→ To be done: Below are some records. Reproduce them exactly from their first line through the line with "so.rotation_euler = (-sd).to_track_quat('-Z', 'Y').to_euler();", inclusive.

(Scripts that build scenes)
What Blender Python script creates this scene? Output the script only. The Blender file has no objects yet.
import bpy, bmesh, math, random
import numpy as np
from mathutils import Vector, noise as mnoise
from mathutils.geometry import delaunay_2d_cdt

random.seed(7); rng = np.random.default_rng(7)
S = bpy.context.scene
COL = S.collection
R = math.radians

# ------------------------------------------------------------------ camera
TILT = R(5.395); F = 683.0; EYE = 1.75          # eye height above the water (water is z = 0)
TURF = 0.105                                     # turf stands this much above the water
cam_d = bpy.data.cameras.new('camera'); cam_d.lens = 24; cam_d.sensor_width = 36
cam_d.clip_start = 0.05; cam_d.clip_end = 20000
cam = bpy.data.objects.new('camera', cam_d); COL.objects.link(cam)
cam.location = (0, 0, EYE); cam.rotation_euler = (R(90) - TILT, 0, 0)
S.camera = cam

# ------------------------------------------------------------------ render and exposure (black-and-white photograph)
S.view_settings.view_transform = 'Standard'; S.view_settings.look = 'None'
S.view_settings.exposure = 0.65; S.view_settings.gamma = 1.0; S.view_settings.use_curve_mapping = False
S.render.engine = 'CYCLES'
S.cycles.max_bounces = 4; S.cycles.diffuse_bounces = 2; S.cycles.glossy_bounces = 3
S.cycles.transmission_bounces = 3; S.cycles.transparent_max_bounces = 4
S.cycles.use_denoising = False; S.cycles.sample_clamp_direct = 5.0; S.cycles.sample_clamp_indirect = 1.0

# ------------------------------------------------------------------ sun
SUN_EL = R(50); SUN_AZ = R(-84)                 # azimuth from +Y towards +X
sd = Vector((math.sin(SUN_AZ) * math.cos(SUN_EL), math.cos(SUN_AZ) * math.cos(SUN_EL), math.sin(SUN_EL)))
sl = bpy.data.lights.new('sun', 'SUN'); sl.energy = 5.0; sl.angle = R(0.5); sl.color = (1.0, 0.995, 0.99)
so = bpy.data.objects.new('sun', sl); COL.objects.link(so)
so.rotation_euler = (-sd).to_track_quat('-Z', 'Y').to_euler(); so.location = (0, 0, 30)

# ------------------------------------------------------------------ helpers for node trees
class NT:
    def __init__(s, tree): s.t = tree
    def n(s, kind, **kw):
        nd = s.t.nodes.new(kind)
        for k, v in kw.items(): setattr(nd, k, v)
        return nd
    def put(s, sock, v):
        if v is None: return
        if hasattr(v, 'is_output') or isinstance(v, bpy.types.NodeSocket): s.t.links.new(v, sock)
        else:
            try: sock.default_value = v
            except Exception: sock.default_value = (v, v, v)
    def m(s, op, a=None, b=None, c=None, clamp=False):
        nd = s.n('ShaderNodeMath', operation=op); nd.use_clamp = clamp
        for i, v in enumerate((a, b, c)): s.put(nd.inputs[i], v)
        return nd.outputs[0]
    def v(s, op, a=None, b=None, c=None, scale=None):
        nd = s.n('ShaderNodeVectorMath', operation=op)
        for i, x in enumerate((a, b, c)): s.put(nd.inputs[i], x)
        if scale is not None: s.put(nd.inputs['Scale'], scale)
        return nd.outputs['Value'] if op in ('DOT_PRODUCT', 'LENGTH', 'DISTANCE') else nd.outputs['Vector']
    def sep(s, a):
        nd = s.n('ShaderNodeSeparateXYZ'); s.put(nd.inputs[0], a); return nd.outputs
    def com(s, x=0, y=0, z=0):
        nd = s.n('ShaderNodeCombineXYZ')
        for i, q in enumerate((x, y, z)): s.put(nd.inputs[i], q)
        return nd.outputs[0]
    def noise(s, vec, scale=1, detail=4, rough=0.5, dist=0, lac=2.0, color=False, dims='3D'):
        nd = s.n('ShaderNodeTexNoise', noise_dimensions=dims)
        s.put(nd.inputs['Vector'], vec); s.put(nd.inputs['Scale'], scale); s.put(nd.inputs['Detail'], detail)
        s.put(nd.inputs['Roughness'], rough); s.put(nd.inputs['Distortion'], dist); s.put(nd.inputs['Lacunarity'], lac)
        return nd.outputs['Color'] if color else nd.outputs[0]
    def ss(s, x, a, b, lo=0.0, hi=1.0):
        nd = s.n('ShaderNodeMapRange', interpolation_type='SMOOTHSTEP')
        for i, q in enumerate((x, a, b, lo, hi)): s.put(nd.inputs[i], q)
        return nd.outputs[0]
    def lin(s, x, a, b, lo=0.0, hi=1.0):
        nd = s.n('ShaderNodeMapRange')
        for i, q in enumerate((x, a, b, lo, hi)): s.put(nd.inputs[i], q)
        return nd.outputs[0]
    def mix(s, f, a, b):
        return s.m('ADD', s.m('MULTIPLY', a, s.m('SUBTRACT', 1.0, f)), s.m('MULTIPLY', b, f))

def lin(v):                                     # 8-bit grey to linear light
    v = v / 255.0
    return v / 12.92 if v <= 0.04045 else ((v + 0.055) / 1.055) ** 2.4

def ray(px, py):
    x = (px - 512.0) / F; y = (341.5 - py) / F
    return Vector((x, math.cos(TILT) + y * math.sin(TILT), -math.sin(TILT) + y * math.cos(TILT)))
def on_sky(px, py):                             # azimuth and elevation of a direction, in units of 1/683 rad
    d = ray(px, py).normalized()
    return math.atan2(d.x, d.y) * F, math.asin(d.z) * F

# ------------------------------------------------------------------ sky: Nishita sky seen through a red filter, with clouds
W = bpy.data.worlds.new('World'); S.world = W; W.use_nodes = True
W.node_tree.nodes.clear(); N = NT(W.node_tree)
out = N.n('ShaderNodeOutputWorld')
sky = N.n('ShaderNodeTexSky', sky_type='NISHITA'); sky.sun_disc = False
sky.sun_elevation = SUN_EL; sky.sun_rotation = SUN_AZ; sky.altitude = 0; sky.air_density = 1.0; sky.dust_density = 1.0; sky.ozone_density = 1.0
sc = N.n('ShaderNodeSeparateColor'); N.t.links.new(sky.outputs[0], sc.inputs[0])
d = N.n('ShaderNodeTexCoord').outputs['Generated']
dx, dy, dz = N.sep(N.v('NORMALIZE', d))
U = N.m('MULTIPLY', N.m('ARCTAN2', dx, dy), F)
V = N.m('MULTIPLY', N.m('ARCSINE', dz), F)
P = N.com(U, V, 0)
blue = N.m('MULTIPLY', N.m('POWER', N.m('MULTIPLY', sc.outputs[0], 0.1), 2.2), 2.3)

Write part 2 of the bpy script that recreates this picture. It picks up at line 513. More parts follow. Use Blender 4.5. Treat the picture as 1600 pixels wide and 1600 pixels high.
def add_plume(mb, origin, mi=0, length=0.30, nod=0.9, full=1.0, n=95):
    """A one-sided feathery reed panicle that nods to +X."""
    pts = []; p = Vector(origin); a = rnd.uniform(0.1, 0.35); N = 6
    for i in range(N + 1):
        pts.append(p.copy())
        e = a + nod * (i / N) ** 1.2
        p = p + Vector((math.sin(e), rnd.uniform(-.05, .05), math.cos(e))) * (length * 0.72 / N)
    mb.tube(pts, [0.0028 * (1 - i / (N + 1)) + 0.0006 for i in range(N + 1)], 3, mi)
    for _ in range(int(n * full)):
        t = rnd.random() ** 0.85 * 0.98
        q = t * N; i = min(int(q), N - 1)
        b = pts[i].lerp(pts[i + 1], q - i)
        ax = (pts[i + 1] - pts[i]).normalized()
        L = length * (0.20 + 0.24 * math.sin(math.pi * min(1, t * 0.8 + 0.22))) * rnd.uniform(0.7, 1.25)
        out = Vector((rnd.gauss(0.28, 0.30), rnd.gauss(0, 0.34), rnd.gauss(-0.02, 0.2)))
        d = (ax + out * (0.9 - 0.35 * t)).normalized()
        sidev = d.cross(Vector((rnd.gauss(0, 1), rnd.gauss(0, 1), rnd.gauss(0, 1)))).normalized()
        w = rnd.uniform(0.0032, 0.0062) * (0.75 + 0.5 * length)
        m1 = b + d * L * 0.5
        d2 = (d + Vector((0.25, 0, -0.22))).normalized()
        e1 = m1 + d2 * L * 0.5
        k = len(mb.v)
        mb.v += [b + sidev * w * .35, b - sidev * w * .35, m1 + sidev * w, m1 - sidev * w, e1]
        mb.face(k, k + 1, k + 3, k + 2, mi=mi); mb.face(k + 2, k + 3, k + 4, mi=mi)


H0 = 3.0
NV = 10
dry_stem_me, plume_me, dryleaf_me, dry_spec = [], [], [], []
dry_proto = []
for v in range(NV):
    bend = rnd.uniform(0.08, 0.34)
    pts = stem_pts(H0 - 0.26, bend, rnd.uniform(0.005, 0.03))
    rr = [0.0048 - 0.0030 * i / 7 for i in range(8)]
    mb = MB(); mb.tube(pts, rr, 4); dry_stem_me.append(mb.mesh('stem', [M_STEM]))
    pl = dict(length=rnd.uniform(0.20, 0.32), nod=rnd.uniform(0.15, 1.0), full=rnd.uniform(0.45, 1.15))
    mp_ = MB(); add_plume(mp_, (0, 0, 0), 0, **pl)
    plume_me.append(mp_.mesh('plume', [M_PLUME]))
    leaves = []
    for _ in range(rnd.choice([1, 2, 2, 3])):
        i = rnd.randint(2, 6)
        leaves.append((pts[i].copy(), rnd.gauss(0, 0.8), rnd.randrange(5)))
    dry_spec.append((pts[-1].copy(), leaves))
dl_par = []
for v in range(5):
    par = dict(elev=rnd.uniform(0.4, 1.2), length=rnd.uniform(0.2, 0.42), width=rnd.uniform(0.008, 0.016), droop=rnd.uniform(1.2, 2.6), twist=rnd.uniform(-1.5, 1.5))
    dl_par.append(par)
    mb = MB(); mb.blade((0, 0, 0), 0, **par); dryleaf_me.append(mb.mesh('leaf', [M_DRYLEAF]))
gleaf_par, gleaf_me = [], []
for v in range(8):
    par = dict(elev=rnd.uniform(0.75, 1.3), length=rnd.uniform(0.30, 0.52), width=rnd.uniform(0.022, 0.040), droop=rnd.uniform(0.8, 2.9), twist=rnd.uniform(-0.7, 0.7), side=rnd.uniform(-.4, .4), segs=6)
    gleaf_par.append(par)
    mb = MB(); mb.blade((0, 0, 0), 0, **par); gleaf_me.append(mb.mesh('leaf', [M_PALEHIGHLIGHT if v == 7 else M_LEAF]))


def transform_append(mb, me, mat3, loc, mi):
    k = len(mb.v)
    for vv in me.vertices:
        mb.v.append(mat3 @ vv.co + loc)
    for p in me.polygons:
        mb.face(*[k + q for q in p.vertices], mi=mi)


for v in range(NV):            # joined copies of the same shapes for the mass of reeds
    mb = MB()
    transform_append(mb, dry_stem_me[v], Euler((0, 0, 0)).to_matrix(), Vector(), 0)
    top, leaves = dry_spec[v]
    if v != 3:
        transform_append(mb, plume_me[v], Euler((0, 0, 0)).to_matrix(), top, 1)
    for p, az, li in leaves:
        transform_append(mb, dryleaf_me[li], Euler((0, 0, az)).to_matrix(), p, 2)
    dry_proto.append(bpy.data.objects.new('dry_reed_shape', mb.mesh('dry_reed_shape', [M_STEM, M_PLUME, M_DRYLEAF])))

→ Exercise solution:
What Blender Python script creates this scene? Output the script only. The Blender file has no objects yet.
import bpy, bmesh, math, random
import numpy as np
from mathutils import Vector, noise as mnoise
from mathutils.geometry import delaunay_2d_cdt

random.seed(7); rng = np.random.default_rng(7)
S = bpy.context.scene
COL = S.collection
R = math.radians

# ------------------------------------------------------------------ camera
TILT = R(5.395); F = 683.0; EYE = 1.75          # eye height above the water (water is z = 0)
TURF = 0.105                                     # turf stands this much above the water
cam_d = bpy.data.cameras.new('camera'); cam_d.lens = 24; cam_d.sensor_width = 36
cam_d.clip_start = 0.05; cam_d.clip_end = 20000
cam = bpy.data.objects.new('camera', cam_d); COL.objects.link(cam)
cam.location = (0, 0, EYE); cam.rotation_euler = (R(90) - TILT, 0, 0)
S.camera = cam

# ------------------------------------------------------------------ render and exposure (black-and-white photograph)
S.view_settings.view_transform = 'Standard'; S.view_settings.look = 'None'
S.view_settings.exposure = 0.65; S.view_settings.gamma = 1.0; S.view_settings.use_curve_mapping = False
S.render.engine = 'CYCLES'
S.cycles.max_bounces = 4; S.cycles.diffuse_bounces = 2; S.cycles.glossy_bounces = 3
S.cycles.transmission_bounces = 3; S.cycles.transparent_max_bounces = 4
S.cycles.use_denoising = False; S.cycles.sample_clamp_direct = 5.0; S.cycles.sample_clamp_indirect = 1.0

# ------------------------------------------------------------------ sun
SUN_EL = R(50); SUN_AZ = R(-84)                 # azimuth from +Y towards +X
sd = Vector((math.sin(SUN_AZ) * math.cos(SUN_EL), math.cos(SUN_AZ) * math.cos(SUN_EL), math.sin(SUN_EL)))
sl = bpy.data.lights.new('sun', 'SUN'); sl.energy = 5.0; sl.angle = R(0.5); sl.color = (1.0, 0.995, 0.99)
so = bpy.data.objects.new('sun', sl); COL.objects.link(so)
so.rotation_euler = (-sd).to_track_quat('-Z', 'Y').to_euler(); so.location = (0, 0, 30)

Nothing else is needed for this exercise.